#### [Written task]
Output the material exactly, but drop every image it holds.

#### [Given information]
#####

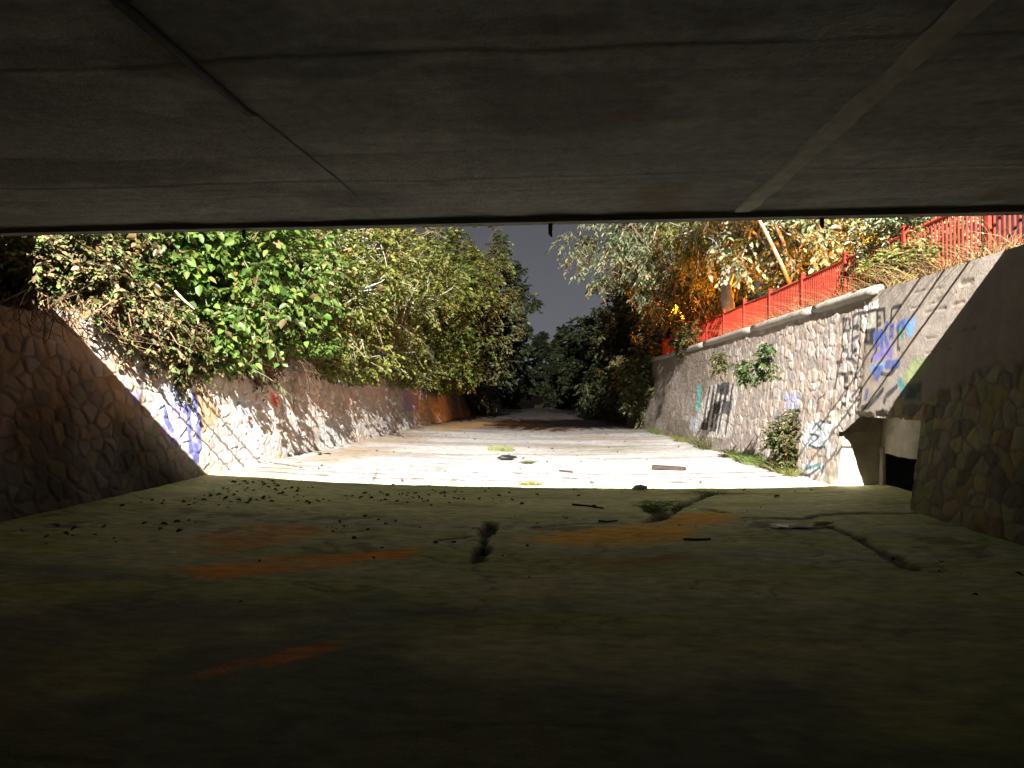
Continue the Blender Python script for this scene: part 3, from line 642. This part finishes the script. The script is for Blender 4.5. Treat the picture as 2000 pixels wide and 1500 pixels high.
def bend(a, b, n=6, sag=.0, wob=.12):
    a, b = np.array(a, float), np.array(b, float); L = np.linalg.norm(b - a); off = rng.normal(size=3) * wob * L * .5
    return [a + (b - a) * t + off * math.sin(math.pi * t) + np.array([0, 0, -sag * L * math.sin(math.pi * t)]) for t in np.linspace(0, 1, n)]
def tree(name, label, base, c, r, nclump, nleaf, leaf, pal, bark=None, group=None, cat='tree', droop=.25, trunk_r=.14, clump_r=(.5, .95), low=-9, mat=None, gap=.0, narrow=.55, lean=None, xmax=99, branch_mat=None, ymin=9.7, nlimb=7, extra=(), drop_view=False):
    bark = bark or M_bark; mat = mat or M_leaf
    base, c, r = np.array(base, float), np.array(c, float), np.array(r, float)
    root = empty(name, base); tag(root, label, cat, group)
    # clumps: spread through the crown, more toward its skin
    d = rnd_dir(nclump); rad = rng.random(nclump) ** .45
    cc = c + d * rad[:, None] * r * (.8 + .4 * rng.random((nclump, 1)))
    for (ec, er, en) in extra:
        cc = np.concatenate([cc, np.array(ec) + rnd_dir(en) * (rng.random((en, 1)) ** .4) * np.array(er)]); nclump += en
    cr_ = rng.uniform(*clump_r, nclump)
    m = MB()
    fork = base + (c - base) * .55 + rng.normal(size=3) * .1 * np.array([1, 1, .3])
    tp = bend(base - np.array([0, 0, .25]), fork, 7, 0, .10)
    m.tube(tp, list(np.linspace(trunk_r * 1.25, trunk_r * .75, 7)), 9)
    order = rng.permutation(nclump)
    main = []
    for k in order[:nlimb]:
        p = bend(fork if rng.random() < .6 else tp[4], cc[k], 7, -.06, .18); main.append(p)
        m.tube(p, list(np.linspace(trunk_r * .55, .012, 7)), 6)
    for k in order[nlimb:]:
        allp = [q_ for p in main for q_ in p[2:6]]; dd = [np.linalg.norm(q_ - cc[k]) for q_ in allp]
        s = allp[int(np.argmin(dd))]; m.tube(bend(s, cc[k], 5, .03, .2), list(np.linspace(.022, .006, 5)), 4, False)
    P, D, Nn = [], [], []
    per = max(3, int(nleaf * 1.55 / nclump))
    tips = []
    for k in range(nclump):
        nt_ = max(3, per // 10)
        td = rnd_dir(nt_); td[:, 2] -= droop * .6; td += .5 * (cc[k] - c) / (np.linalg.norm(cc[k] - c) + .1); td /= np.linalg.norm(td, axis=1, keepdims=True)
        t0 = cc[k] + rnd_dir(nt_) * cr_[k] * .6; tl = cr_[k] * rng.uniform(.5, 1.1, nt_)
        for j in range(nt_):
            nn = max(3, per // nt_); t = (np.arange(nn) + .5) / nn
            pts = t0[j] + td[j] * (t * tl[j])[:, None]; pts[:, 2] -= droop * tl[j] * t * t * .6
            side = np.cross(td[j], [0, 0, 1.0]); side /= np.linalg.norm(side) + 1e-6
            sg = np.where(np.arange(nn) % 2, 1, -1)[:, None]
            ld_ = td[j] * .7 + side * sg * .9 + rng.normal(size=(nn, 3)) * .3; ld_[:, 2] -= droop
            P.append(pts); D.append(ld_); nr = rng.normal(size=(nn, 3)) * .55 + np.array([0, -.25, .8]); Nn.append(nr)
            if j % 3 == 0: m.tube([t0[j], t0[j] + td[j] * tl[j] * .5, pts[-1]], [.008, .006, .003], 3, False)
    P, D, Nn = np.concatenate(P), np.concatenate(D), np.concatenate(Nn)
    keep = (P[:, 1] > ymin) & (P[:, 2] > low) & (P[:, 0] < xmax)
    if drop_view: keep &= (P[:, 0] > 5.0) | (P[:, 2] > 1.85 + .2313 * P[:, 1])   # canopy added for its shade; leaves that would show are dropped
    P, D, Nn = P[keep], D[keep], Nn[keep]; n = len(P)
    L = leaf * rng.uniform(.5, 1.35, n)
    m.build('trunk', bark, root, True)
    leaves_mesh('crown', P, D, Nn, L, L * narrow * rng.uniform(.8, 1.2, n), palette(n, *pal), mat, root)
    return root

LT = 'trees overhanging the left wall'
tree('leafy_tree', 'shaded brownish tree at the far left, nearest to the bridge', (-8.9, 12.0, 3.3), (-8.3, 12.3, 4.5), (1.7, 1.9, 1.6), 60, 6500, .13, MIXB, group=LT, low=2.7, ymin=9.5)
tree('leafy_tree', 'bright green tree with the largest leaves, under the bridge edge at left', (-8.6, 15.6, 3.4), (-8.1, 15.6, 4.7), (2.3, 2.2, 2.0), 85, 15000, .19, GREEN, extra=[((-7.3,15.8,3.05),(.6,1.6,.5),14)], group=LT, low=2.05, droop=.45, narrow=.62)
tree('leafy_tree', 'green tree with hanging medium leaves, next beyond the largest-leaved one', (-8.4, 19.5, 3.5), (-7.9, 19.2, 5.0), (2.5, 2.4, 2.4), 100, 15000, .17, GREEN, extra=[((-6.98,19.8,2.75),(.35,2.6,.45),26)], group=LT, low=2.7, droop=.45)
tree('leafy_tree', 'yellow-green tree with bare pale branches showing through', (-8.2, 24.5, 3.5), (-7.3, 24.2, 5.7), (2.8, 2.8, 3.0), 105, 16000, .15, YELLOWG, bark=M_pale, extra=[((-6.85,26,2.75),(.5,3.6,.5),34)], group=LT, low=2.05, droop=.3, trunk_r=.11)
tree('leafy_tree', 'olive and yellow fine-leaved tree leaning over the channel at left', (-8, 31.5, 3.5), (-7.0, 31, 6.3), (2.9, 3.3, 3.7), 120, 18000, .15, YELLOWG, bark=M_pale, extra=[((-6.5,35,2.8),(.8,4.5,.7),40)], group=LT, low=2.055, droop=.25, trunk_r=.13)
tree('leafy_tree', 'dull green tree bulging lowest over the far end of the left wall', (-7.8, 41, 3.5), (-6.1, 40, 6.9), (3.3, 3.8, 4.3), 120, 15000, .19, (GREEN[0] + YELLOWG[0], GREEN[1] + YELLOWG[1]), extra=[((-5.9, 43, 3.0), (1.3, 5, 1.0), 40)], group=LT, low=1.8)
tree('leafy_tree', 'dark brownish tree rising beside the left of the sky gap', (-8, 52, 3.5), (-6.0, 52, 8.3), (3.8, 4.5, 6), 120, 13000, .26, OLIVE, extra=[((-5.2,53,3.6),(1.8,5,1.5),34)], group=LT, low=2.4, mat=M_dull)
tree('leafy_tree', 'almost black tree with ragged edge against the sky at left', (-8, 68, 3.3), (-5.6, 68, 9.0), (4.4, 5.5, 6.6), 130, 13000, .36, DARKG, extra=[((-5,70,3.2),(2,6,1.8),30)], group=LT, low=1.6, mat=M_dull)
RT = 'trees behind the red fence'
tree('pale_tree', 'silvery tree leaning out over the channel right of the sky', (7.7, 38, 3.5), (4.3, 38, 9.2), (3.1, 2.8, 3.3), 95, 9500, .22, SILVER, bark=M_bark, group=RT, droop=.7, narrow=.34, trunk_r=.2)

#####

#### [Solution to this problem]
Continue the Blender Python script for this scene: part 3, from line 642. This part finishes the script. The script is for Blender 4.5. Treat the picture as 2000 pixels wide and 1500 pixels high.
def bend(a, b, n=6, sag=.0, wob=.12):
    a, b = np.array(a, float), np.array(b, float); L = np.linalg.norm(b - a); off = rng.normal(size=3) * wob * L * .5
    return [a + (b - a) * t + off * math.sin(math.pi * t) + np.array([0, 0, -sag * L * math.sin(math.pi * t)]) for t in np.linspace(0, 1, n)]
def tree(name, label, base, c, r, nclump, nleaf, leaf, pal, bark=None, group=None, cat='tree', droop=.25, trunk_r=.14, clump_r=(.5, .95), low=-9, mat=None, gap=.0, narrow=.55, lean=None, xmax=99, branch_mat=None, ymin=9.7, nlimb=7, extra=(), drop_view=False):
    bark = bark or M_bark; mat = mat or M_leaf
    base, c, r = np.array(base, float), np.array(c, float), np.array(r, float)
    root = empty(name, base); tag(root, label, cat, group)
    # clumps: spread through the crown, more toward its skin
    d = rnd_dir(nclump); rad = rng.random(nclump) ** .45
    cc = c + d * rad[:, None] * r * (.8 + .4 * rng.random((nclump, 1)))
    for (ec, er, en) in extra:
        cc = np.concatenate([cc, np.array(ec) + rnd_dir(en) * (rng.random((en, 1)) ** .4) * np.array(er)]); nclump += en
    cr_ = rng.uniform(*clump_r, nclump)
    m = MB()
    fork = base + (c - base) * .55 + rng.normal(size=3) * .1 * np.array([1, 1, .3])
    tp = bend(base - np.array([0, 0, .25]), fork, 7, 0, .10)
    m.tube(tp, list(np.linspace(trunk_r * 1.25, trunk_r * .75, 7)), 9)
    order = rng.permutation(nclump)
    main = []
    for k in order[:nlimb]:
        p = bend(fork if rng.random() < .6 else tp[4], cc[k], 7, -.06, .18); main.append(p)
        m.tube(p, list(np.linspace(trunk_r * .55, .012, 7)), 6)
    for k in order[nlimb:]:
        allp = [q_ for p in main for q_ in p[2:6]]; dd = [np.linalg.norm(q_ - cc[k]) for q_ in allp]
        s = allp[int(np.argmin(dd))]; m.tube(bend(s, cc[k], 5, .03, .2), list(np.linspace(.022, .006, 5)), 4, False)
    P, D, Nn = [], [], []
    per = max(3, int(nleaf * 1.55 / nclump))
    tips = []
    for k in range(nclump):
        nt_ = max(3, per // 10)
        td = rnd_dir(nt_); td[:, 2] -= droop * .6; td += .5 * (cc[k] - c) / (np.linalg.norm(cc[k] - c) + .1); td /= np.linalg.norm(td, axis=1, keepdims=True)
        t0 = cc[k] + rnd_dir(nt_) * cr_[k] * .6; tl = cr_[k] * rng.uniform(.5, 1.1, nt_)
        for j in range(nt_):
            nn = max(3, per // nt_); t = (np.arange(nn) + .5) / nn
            pts = t0[j] + td[j] * (t * tl[j])[:, None]; pts[:, 2] -= droop * tl[j] * t * t * .6
            side = np.cross(td[j], [0, 0, 1.0]); side /= np.linalg.norm(side) + 1e-6
            sg = np.where(np.arange(nn) % 2, 1, -1)[:, None]
            ld_ = td[j] * .7 + side * sg * .9 + rng.normal(size=(nn, 3)) * .3; ld_[:, 2] -= droop
            P.append(pts); D.append(ld_); nr = rng.normal(size=(nn, 3)) * .55 + np.array([0, -.25, .8]); Nn.append(nr)
            if j % 3 == 0: m.tube([t0[j], t0[j] + td[j] * tl[j] * .5, pts[-1]], [.008, .006, .003], 3, False)
    P, D, Nn = np.concatenate(P), np.concatenate(D), np.concatenate(Nn)
    keep = (P[:, 1] > ymin) & (P[:, 2] > low) & (P[:, 0] < xmax)
    if drop_view: keep &= (P[:, 0] > 5.0) | (P[:, 2] > 1.85 + .2313 * P[:, 1])   # canopy added for its shade; leaves that would show are dropped
    P, D, Nn = P[keep], D[keep], Nn[keep]; n = len(P)
    L = leaf * rng.uniform(.5, 1.35, n)
    m.build('trunk', bark, root, True)
    leaves_mesh('crown', P, D, Nn, L, L * narrow * rng.uniform(.8, 1.2, n), palette(n, *pal), mat, root)
    return root

LT = 'trees overhanging the left wall'
tree('leafy_tree', 'shaded brownish tree at the far left, nearest to the bridge', (-8.9, 12.0, 3.3), (-8.3, 12.3, 4.5), (1.7, 1.9, 1.6), 60, 6500, .13, MIXB, group=LT, low=2.7, ymin=9.5)
tree('leafy_tree', 'bright green tree with the largest leaves, under the bridge edge at left', (-8.6, 15.6, 3.4), (-8.1, 15.6, 4.7), (2.3, 2.2, 2.0), 85, 15000, .19, GREEN, extra=[((-7.3,15.8,3.05),(.6,1.6,.5),14)], group=LT, low=2.05, droop=.45, narrow=.62)
tree('leafy_tree', 'green tree with hanging medium leaves, next beyond the largest-leaved one', (-8.4, 19.5, 3.5), (-7.9, 19.2, 5.0), (2.5, 2.4, 2.4), 100, 15000, .17, GREEN, extra=[((-6.98,19.8,2.75),(.35,2.6,.45),26)], group=LT, low=2.7, droop=.45)
tree('leafy_tree', 'yellow-green tree with bare pale branches showing through', (-8.2, 24.5, 3.5), (-7.3, 24.2, 5.7), (2.8, 2.8, 3.0), 105, 16000, .15, YELLOWG, bark=M_pale, extra=[((-6.85,26,2.75),(.5,3.6,.5),34)], group=LT, low=2.05, droop=.3, trunk_r=.11)
tree('leafy_tree', 'olive and yellow fine-leaved tree leaning over the channel at left', (-8, 31.5, 3.5), (-7.0, 31, 6.3), (2.9, 3.3, 3.7), 120, 18000, .15, YELLOWG, bark=M_pale, extra=[((-6.5,35,2.8),(.8,4.5,.7),40)], group=LT, low=2.055, droop=.25, trunk_r=.13)
tree('leafy_tree', 'dull green tree bulging lowest over the far end of the left wall', (-7.8, 41, 3.5), (-6.1, 40, 6.9), (3.3, 3.8, 4.3), 120, 15000, .19, (GREEN[0] + YELLOWG[0], GREEN[1] + YELLOWG[1]), extra=[((-5.9, 43, 3.0), (1.3, 5, 1.0), 40)], group=LT, low=1.8)
tree('leafy_tree', 'dark brownish tree rising beside the left of the sky gap', (-8, 52, 3.5), (-6.0, 52, 8.3), (3.8, 4.5, 6), 120, 13000, .26, OLIVE, extra=[((-5.2,53,3.6),(1.8,5,1.5),34)], group=LT, low=2.4, mat=M_dull)
tree('leafy_tree', 'almost black tree with ragged edge against the sky at left', (-8, 68, 3.3), (-5.6, 68, 9.0), (4.4, 5.5, 6.6), 130, 13000, .36, DARKG, extra=[((-5,70,3.2),(2,6,1.8),30)], group=LT, low=1.6, mat=M_dull)
RT = 'trees behind the red fence'
tree('pale_tree', 'silvery tree leaning out over the channel right of the sky', (7.7, 38, 3.5), (4.3, 38, 9.2), (3.1, 2.8, 3.3), 95, 9500, .22, SILVER, bark=M_bark, group=RT, droop=.7, narrow=.34, trunk_r=.2)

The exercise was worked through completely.